_DATA EXCERPT_.
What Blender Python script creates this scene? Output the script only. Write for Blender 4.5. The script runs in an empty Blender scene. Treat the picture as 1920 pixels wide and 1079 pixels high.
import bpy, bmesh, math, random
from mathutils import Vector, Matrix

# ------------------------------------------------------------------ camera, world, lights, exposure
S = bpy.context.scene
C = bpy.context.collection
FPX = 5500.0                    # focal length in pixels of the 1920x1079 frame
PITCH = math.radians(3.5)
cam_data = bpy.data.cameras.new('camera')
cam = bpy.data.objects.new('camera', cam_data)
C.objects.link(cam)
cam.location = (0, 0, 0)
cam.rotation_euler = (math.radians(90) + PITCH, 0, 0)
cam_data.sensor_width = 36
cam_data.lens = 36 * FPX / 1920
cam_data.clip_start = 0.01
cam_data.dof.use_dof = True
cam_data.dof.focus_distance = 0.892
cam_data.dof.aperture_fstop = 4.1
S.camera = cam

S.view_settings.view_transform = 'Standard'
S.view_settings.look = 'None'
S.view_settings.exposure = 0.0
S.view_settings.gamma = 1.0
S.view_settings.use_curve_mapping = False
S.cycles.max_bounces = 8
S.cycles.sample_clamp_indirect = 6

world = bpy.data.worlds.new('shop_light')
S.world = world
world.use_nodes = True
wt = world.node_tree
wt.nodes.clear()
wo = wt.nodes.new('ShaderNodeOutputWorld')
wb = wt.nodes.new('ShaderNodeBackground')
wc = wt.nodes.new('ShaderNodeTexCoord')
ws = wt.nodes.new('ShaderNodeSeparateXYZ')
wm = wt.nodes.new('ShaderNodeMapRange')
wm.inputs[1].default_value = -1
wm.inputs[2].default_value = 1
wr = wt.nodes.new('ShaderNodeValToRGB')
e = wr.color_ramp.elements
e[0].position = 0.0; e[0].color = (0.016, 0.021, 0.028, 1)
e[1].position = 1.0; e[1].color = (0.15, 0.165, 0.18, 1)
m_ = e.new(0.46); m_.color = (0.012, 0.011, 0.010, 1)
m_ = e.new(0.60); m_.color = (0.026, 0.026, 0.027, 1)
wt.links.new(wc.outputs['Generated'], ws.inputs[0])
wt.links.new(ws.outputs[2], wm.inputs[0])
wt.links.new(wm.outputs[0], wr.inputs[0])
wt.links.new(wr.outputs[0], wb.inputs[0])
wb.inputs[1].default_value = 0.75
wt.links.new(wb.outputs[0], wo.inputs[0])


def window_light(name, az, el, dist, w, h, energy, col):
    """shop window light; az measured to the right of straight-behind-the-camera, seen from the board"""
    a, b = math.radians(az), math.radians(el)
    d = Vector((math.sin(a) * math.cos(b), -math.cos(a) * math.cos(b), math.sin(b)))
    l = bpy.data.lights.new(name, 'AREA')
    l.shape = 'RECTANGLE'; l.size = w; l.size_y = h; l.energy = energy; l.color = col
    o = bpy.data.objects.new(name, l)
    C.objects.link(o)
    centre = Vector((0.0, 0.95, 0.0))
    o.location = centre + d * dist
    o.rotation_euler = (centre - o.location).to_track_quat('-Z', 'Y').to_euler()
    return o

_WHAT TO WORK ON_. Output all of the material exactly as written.

_THE RESULT_.
What Blender Python script creates this scene? Output the script only. Write for Blender 4.5. The script runs in an empty Blender scene. Treat the picture as 1920 pixels wide and 1079 pixels high.
import bpy, bmesh, math, random
from mathutils import Vector, Matrix

# ------------------------------------------------------------------ camera, world, lights, exposure
S = bpy.context.scene
C = bpy.context.collection
FPX = 5500.0                    # focal length in pixels of the 1920x1079 frame
PITCH = math.radians(3.5)
cam_data = bpy.data.cameras.new('camera')
cam = bpy.data.objects.new('camera', cam_data)
C.objects.link(cam)
cam.location = (0, 0, 0)
cam.rotation_euler = (math.radians(90) + PITCH, 0, 0)
cam_data.sensor_width = 36
cam_data.lens = 36 * FPX / 1920
cam_data.clip_start = 0.01
cam_data.dof.use_dof = True
cam_data.dof.focus_distance = 0.892
cam_data.dof.aperture_fstop = 4.1
S.camera = cam

S.view_settings.view_transform = 'Standard'
S.view_settings.look = 'None'
S.view_settings.exposure = 0.0
S.view_settings.gamma = 1.0
S.view_settings.use_curve_mapping = False
S.cycles.max_bounces = 8
S.cycles.sample_clamp_indirect = 6

world = bpy.data.worlds.new('shop_light')
S.world = world
world.use_nodes = True
wt = world.node_tree
wt.nodes.clear()
wo = wt.nodes.new('ShaderNodeOutputWorld')
wb = wt.nodes.new('ShaderNodeBackground')
wc = wt.nodes.new('ShaderNodeTexCoord')
ws = wt.nodes.new('ShaderNodeSeparateXYZ')
wm = wt.nodes.new('ShaderNodeMapRange')
wm.inputs[1].default_value = -1
wm.inputs[2].default_value = 1
wr = wt.nodes.new('ShaderNodeValToRGB')
e = wr.color_ramp.elements
e[0].position = 0.0; e[0].color = (0.016, 0.021, 0.028, 1)
e[1].position = 1.0; e[1].color = (0.15, 0.165, 0.18, 1)
m_ = e.new(0.46); m_.color = (0.012, 0.011, 0.010, 1)
m_ = e.new(0.60); m_.color = (0.026, 0.026, 0.027, 1)
wt.links.new(wc.outputs['Generated'], ws.inputs[0])
wt.links.new(ws.outputs[2], wm.inputs[0])
wt.links.new(wm.outputs[0], wr.inputs[0])
wt.links.new(wr.outputs[0], wb.inputs[0])
wb.inputs[1].default_value = 0.75
wt.links.new(wb.outputs[0], wo.inputs[0])


def window_light(name, az, el, dist, w, h, energy, col):
    """shop window light; az measured to the right of straight-behind-the-camera, seen from the board"""
    a, b = math.radians(az), math.radians(el)
    d = Vector((math.sin(a) * math.cos(b), -math.cos(a) * math.cos(b), math.sin(b)))
    l = bpy.data.lights.new(name, 'AREA')
    l.shape = 'RECTANGLE'; l.size = w; l.size_y = h; l.energy = energy; l.color = col
    o = bpy.data.objects.new(name, l)
    C.objects.link(o)
    centre = Vector((0.0, 0.95, 0.0))
    o.location = centre + d * dist
    o.rotation_euler = (centre - o.location).to_track_quat('-Z', 'Y').to_euler()
    return o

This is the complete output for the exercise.